Adjoining shelves hold novels in translation: Italian, Swedish, French, German, Arabic, Spanish, Icelandic, Russian, Norwegian, Portuguese. Below that are my dual-language dictionaries of French, Swedish, Latin, and Italian and books in the original languages: Latin, Swedish, French. I may not be able to read those books any more, but having them on my shelf reminds me how much I once delighted in those languages and those literatures.
There are books on language and linguistics, on art, music (like that wonderful, little-known book, Music and Women), Bullfinch's Mythology, sixteen books on gardening and crafts and flowers by my sister (Laura Martin), other books by other friends. There is a whole shelf of drama, dominated by Shakespeare. Other shelves witness my literary obsessions: every novel Nabokov ever wrote, plus the two-volume biography by Brian Boyd, a biography of Vera Nabokov, and a wonderful book of Nabokov's lepidopteran travels called Nabokov's Blues. There's a whole shelf of food writing, every issue of the Best American Essays series from 1988 to 2017, and a pretty thorough collection of books by that best of American prose writers, John McPhee. The Norton anthologies of English literature, world literature, and short fiction take up a lot of space, but they blossom with teaching memories, especially in the marginalia.
Top shelf: drama.. Left: Norton anthologies. Right top: Contemporary novelists. Right next: Food books. Bottom: MacPhee, Best American Essays |
I hope this isn't boring you. I love reading the spines of books in another person's house. When I discovered the whole history of English literature in a stranger's house, I felt an instant affinity with whoever that English major was who lived in that house. Maybe if you studied Old English, you would get the same delight reading the titles of books on one entire side of one of my bookcases, dedicated to Middle and Old English literature and Anglo-Saxon culture—its gardens, dress, food, art, architecture, daily life, and language. I have ten Beowulf books. Chaucer. Old English poetry. Icelandic sagas. Handling each book as I removed it to dust behind it, then repositioned it more firmly among its comrades, brought fond memories of my graduate studies only ten years ago. And there, among the other books, is my dissertation: As the Anglo-Saxon Sees the World: Meditations on Old English. I am especially fond of that little book.
There are two shelves of poetry, including 101 Famous Poems, the vary same book I read and loved as a child, and Spencer's The Faerie Queene, which I adore, and, you know, Robert Frost and Mary Oliver and Robinson Jeffers and Rumi and Seamus Heaney and Edward Hoagland and on and on. There is a whole shelf of maps, mostly of wilderness areas, many of them with trails outlined in red that I have hiked.
Showing the loft with its books |
In the loft are the nonfiction books and children's books. History and biography are well represented including a very old book called Around the World on a Bicycle that I picked up from my parents' shelves and read when I was a teenager. Science, I'm sorry to say, takes up very little space on my bookshelves. The children's books are pretty tattered. Most were bought used when Ela was a child and I had so little money, and then they were read again and again because they are treasures. To pick them up now is to relive the pleasure I had reading to Ela for all the years of his growing-up.

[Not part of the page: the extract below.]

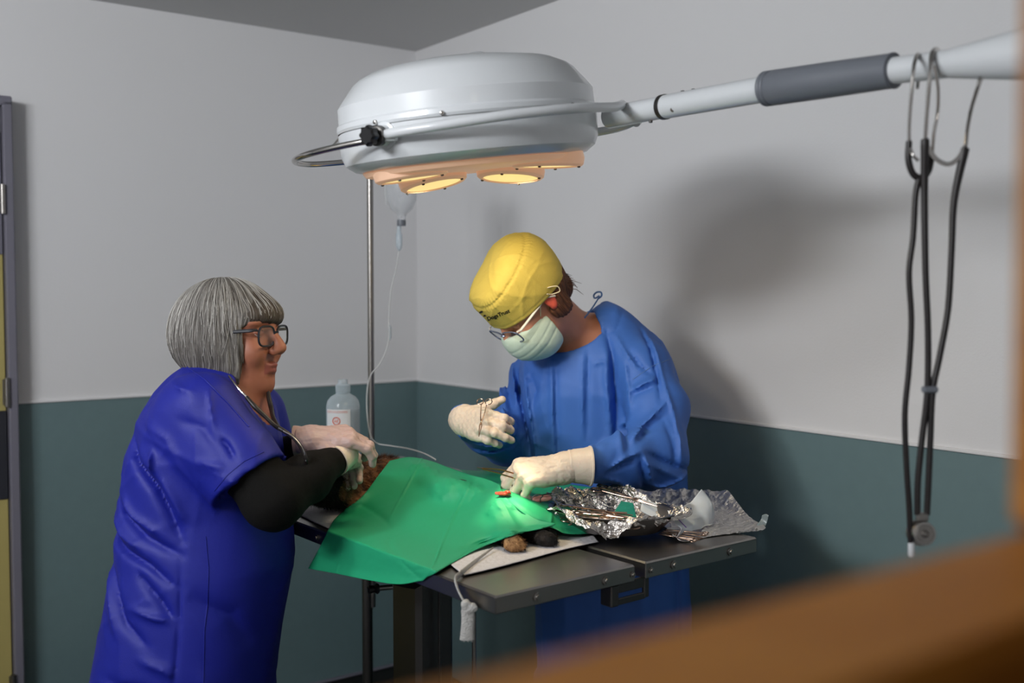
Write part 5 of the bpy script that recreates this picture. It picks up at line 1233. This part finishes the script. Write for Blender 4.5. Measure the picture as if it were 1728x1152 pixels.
# foil sheet on the right-hand panel
FG = G([
 [(1062, 838, 2.50), (1110, 840, 2.50), (1160, 850, 2.48), (1200, 862, 2.46), (1228, 872, 2.42)],
 [(1075, 856, 2.44), (1120, 862, 2.43), (1165, 868, 2.40), (1215, 878, 2.36), (1260, 886, 2.30)],
 [(1095, 880, 2.32), (1135, 885, 2.30), (1180, 890, 2.27), (1235, 895, 2.24), (1290, 900, 2.18)],
 [(1120, 910, 2.16), (1150, 914, 2.15), (1190, 914, 2.15), (1240, 912, 2.15), (1288, 906, 2.155)],
 [(1135, 927, 2.08), (1158, 930, 2.07), (1192, 921, 2.11), (1240, 913, 2.14), (1288, 907, 2.15)]])
FG = [[Vector((p.x, p.y, TZ + .004)) + (Vector((0, 0, .03)) if (j == 0) else Vector((0, 0, .0))) for i, p in enumerate(r)] for j, r in enumerate(FG)]
for j, r in enumerate(FG): r[0].z += .012; r[-1].z += .006
fs = sheet('foil_sheet', FG, 110, 100, mat('foil_sheet_metal', (226, 222, 218), .36, metal=1., bump=.6, bscale=120), thick=.0006, disp=lambda S: .0045 * crease(S, 28, 95) + .0030 * crease(S, 75, 96) + .0008 * ridged(S, 200, 98) + .004 * np.clip((S[..., 1] - 2.30) * 6, 0, 1) * ridged(S, 90, 97), post=clampz(TZ + .0015), smooth=False)
tag(fs, 'flat sheet of crinkled foil spread on the right half of the table', 'foil sheet')
def forceps_mb(scale=1.0):
    "haemostat lying in the xy plane, jaws to +x; returns builders for two halves, rings, screw"
    out = []
    for s in (-1, 1):
        mb = MB(); mb.tube([(.052, s * .0005, 0), (.035, s * .0016, 0), (.012, s * .003, 0), (0, 0, s * .0006), (-.02, -s * .0045, 0), (-.05, -s * .007, 0), (-.062, -s * .008, 0)], [.0008, .0013, .0021, .0027, .0019, .0016, .0015], 8, smooth=4, flat=.8); out.append(('blade', mb))
    return out
proto = None
def forceps(loc, yaw, pitch, roll, s_=1.0, label=None, group=None, name='forceps', curved=False):
    global proto
    if proto is None:
        r = bpy.data.objects.new(name, None); r.empty_display_size = .02; link(r, None, Vector((0, 0, 0)))
        for s in (-1, 1):
            mb = MB(); mb.tube([(.052, s * .0005, 0), (.035, s * .0016, 0), (.012, s * .003, 0), (0, 0, s * .0008), (-.02, -s * .0045, 0), (-.05, -s * .0075, 0), (-.064, -s * .0085, 0)], [.0008, .0013, .0021, .0027, .0019, .0016, .0015], 8, smooth=4)
            h = mb.build('shank', M['instr'], r, origin=(0, 0, 0))
            mb = MB(); mb.torus((-.075, -s * .0135, 0), (0, 0, 1), .0105, .0016, 24, 8); g = mb.build('ring_handle', M['instr'], h, origin=(0, 0, 0))
        mb = MB(); mb.lathe([(0, .0034), (.0022, .0032), (.0026, .0024), (.0026, -.0028), (0, -.003)], (0, 0, 0), (0, 0, 1), 14); mb.build('pivot_screw', M['steel'], r, origin=(0, 0, 0))
        mb = MB(); mb.box((-.045, 0, 0), .002, .012, .002, None, .0004); mb.build('ratchet', M['steel'], r, origin=(0, 0, 0))
        proto = r; o = r
    else:
        o = proto.copy(); C.objects.link(o)
        for ch in list(proto.children):
            c = ch.copy(); C.objects.link(c); c.parent = o
            for g in list(ch.children): d = g.copy(); C.objects.link(d); d.parent = c
    o.location = loc; o.rotation_euler = (roll, pitch, yaw); o.scale = (s_, s_, s_); tag(o, label, 'forceps', group); return o
iz = TZ + .0215
yaw0 = math.atan2(dax.y, dax.x)
PL = 'steel forceps lying in the pile in the foil-lined dish'
for i in range(9):
    c = DC + dax * (-.002 + .012 * math.sin(i * 2.1)) + day * (-.062 + .0070 * i) + Vector((0, 0, 0))
    forceps(Vector((c.x, c.y, iz + .0085 + .0036 * (i % 3) + .0012 * i)), yaw0 - .10 + .09 * math.sin(i * 1.7) + (PI if i % 4 == 3 else 0), .05 * math.cos(i * 2.3), .25 * math.sin(i * 1.3), 1.0 + .12 * math.sin(i), PL, 'forceps piled in the dish')
c = DC + day * .072 + dax * .02; forceps(Vector((c.x, c.y, TZ + .062)), yaw0 - .12, .18, .1, 1.1, 'steel forceps leaning along the back rim of the foil-lined dish', 'forceps leaning on the dish rim')
c = atz(1168, 903, TZ)
for i in range(4):
    p = atz(1136 + 5 * i, 905 - 3 * i, TZ + .010 + .003 * i); forceps(p, yaw0 + PI + .10 * i - .15, -.03, .2 * math.sin(i), .62, 'steel forceps lying on the foil sheet under the white paper', 'forceps on the foil sheet')
# hook-ended probe at the left of the dish
q0 = [at(946, 872, 2.11), at(952, 868, 2.11), at(962, 872, 2.11), at(970, 882, 2.11), at(1010, 888, 2.13), at(1058, 905, 2.12)]
q0 = [Vector((p.x, p.y, max(p.z, TZ + .05))) for p in q0]
mb = MB(); mb.tube(q0, [.0007, .0009, .0011, .0013, .0014, .0014], 8, smooth=5); tag(mb.build('hooked_probe', M['instr']), 'thin steel probe with curved hook lying on top of the dish pile', 'probe')
# green swab, white card, wrapping paper
sw_ = sheet('green_swab', G([[(1048, 846, 2.17), (1058, 847, 2.17), (1068, 849, 2.17)], [(1036, 866, 2.15), (1055, 868, 2.15), (1074, 872, 2.15)], [(1034, 884, 2.14), (1055, 886, 2.14), (1080, 890, 2.14)]]), 24, 24, M['teals'], thick=.003, disp=lambda S: .002 * crease(S, 60, 5)); tag(sw_, 'folded blue-green swab standing in the foil-lined dish', 'swab')
cd = sheet('paper_card', G([[(1084, 842, 2.20), (1108, 849, 2.20), (1133, 857, 2.20)], [(1082, 852, 2.19), (1106, 862, 2.185), (1131, 870, 2.18)], [(1080, 862, 2.18), (1104, 873, 2.17), (1128, 882, 2.16)]]), 12, 12, M['paper'], thick=.0008); tag(cd, 'small plain white card leaning behind the foil-lined dish', 'card')
wp = sheet('wrapping_paper', G([
 [(1184, 825, 2.26), (1194, 836, 2.26), (1202, 850, 2.25), (1206, 866, 2.24), (1204, 880, 2.22)],
 [(1166, 846, 2.24), (1180, 852, 2.23), (1192, 862, 2.22), (1197, 876, 2.21), (1198, 890, 2.20)],
 [(1160, 850, 2.20), (1168, 860, 2.20), (1178, 870, 2.195), (1184, 882, 2.19), (1188, 892, 2.185)],
 [(1134, 864, 2.13), (1148, 872, 2.125), (1160, 880, 2.12), (1168, 886, 2.115), (1172, 894, 2.11)],
 [(1136, 872, 2.10), (1142, 884, 2.09), (1150, 892, 2.08), (1146, 902, 2.07), (1142, 908, 2.07)]]), 44, 44, M['paper'], thick=.0005, disp=lambda S: .0045 * crease(S, 24, 12) + .0022 * crease(S, 60, 14), post=clampz(TZ + .006)); tag(wp, 'crumpled white instrument wrapper with purple stripes beside the dish', 'paper')
bw = bvh_of(wp)
mb = MB()
for (x0, y0, x1, y1, r) in ((1141, 872, 1158, 890, .0019), (1147, 868, 1164, 886, .0010), (1153, 866, 1163, 876, .0007)):
    q = [project(bw, x0 + (x1 - x0) * t, y0 + (y1 - y0) * t, .0010) for t in np.linspace(0, 1, 8)]; q = [p for p in q if p is not None]
    if len(q) > 1: mb.tube(q, r, 6)
if mb.v: mb.build('printed_stripes', M['purple'], wp)
pf_ = sheet('plastic_film', G([[(1272, 890, 2.19), (1279, 893, 2.185), (1284, 899, 2.18)], [(1283, 878, 2.20), (1288, 880, 2.195), (1293, 884, 2.19)], [(1286, 869, 2.20), (1292, 867, 2.195), (1297, 869, 2.19)]]), 14, 14, M['irid'], thick=.0005, disp=lambda S: .002 * crease(S, 70, 15)); tag(pf_, 'curled corner of pale plastic film at the right end of the table', 'plastic film')
# tweezers in the left hand and needle holder in the right
tw = empty('tweezers', at(808, 790, 2.24), 'long steel tweezers held in the surgeon\'s left glove over the wound', 'tweezers')
lit_steel = mat('warm_lit_steel', (214, 140, 100), .3, metal=1.)  # the lamp's warm reflection is put into the steel's base colour
for s in (-1, 1):
    mb = MB(); mb.tube([at(808, 790, 2.26), at(822, 792 + 1.5 * s, 2.235), at(845, 796 + 3.5 * s, 2.20), at(866, 802 + 4 * s, 2.175)], [.0016, .0022, .0024, .002], 8, smooth=5, flat=.5); mb.build('tweezer_arm', lit_steel, tw)
mb = MB(); mb.tube([at(806, 789, 2.262), at(815, 791, 2.248)], .0026, 10); mb.build('tweezer_end', M['steel'], tw)
nh = forceps(at(812, 712, 2.30), 0, 0, 0, .72, 'steel needle holder hanging from the fingers of the surgeon\'s raised right glove', None, 'needle_holder')
nh.name = 'needle_holder'; nh['category'] = 'needle holder'
dv = Vector((-.12, -.62, -.78)); nh.rotation_mode = 'QUATERNION'; nh.rotation_quaternion = dv.to_track_quat('X', 'Z')
# towel clamp holding the rear drape and the skin fold by it
sk = at(908, 838, 2.17); 
mb = MB(); mb.tube([at(897, 846, 2.165), at(899, 838, 2.165), at(908, 834, 2.165), at(916, 836, 2.165), at(912, 841, 2.165), at(912, 848, 2.165)], .0012, 8, smooth=5); mb.tube([at(914, 835, 2.165), at(931, 832, 2.18)], .0014, 8); tag(mb.build('towel_clamp', M['steeldk']), 'small dark towel clamp gripping the rear green drape near the surgeon\'s glove', 'clamp')
sdfobj('skin_fold', lambda P: np.minimum(ell(P, at(901, 843, 2.18), (.010, .008, .008)), ell(P, at(922, 839, 2.19), (.014, .009, .008))) if False else smin(ell(P, at(902, 843, 2.18), (.012, .008, .008)), ell(P, at(919, 840, 2.185), (.016, .009, .008)), .006), A3(sk) - .05, A3(sk) + .05, .002, M['pinkskin'], dogr)
# suture thread
mb = MB(); mb.tube([at(818, 786, 2.26), at(812, 783, 2.26), at(820, 778, 2.25)], .0004, 5, smooth=4); mb.tube([at(836, 812, 2.2), at(840, 806, 2.19), at(848, 808, 2.18)], .0004, 5, smooth=4)
# gauze strip tied at the near corner
gz = empty('gauze_tie', at(790, 1078, 1.86), 'white knitted gauze strip knotted round the near table corner', 'gauze strip')
def eY(px, off=.010):
    s = (px - 864) / F; P = T(-off, 0); b = (s * P.y - P.x) / (E2.x - s * E2.y); return (P + E2 * b).y
mb = MB(); mb.tube([atz(832, 924, TZ + .012), atz(800, 948, TZ + .009), atz(780, 965, TZ + .009), at(769, 976, eY(769, .004)), at(771, 990, eY(771)), at(777, 1004, eY(777)), at(785, 1018, eY(785))], [.002, .004, .0055, .006, .006, .0055, .0055], 12, smooth=6, flat=.35, up=(.5, -.8, 0)); mb.build('gauze_band', M['gauze'], gz)
sdfobj('knot', lambda P: smin(smin(ell(P, at(786, 1020, eY(790, .014)), (.009, .008, .010)), ell(P, at(797, 1024, eY(790, .014)), (.010, .008, .008)), .004), ell(P, at(790, 1030, eY(790, .014)), (.011, .007, .007)), .004) - .0012 * ridged(P, 300, 3), A3(at(790, 1024, eY(790, .014))) - .03, A3(at(790, 1024, eY(790, .014))) + .03, .0015, M['gauze'], gz)
mb = MB(); mb.tube([at(789, 1028, eY(790, .014)), at(790, 1045, eY(790, .014)), at(789, 1062, eY(790, .014)), at(788, 1079, eY(790, .014))], [.011, .0115, .0115, .0125], 16, smooth=5, flat=.4, up=(.2, -1, 0)); 
for k in range(9): mb.tube([at(780 + 2.1 * k, 1076, eY(790, .014)), at(779 + 2.2 * k, 1081 + (k % 3), eY(790, .014))], .0007, 5)
mb.build('gauze_tail', M['gauze'], gz)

All these books are more than their covers and their pages, and they are more than the stories they tell, the language that gives me such pleasure, or the facts and wisdom they contain. They are storehouses of treasures, each a magic carpet on which I sail through various parts of my past. Just to handle them enriches me again with their art, their characters, the memories they evoke. The tactile experience and the title together are the madeleine cakes that take me back to those rooms in my memory where that book resides.
There is no madeleine cake in a Kindle.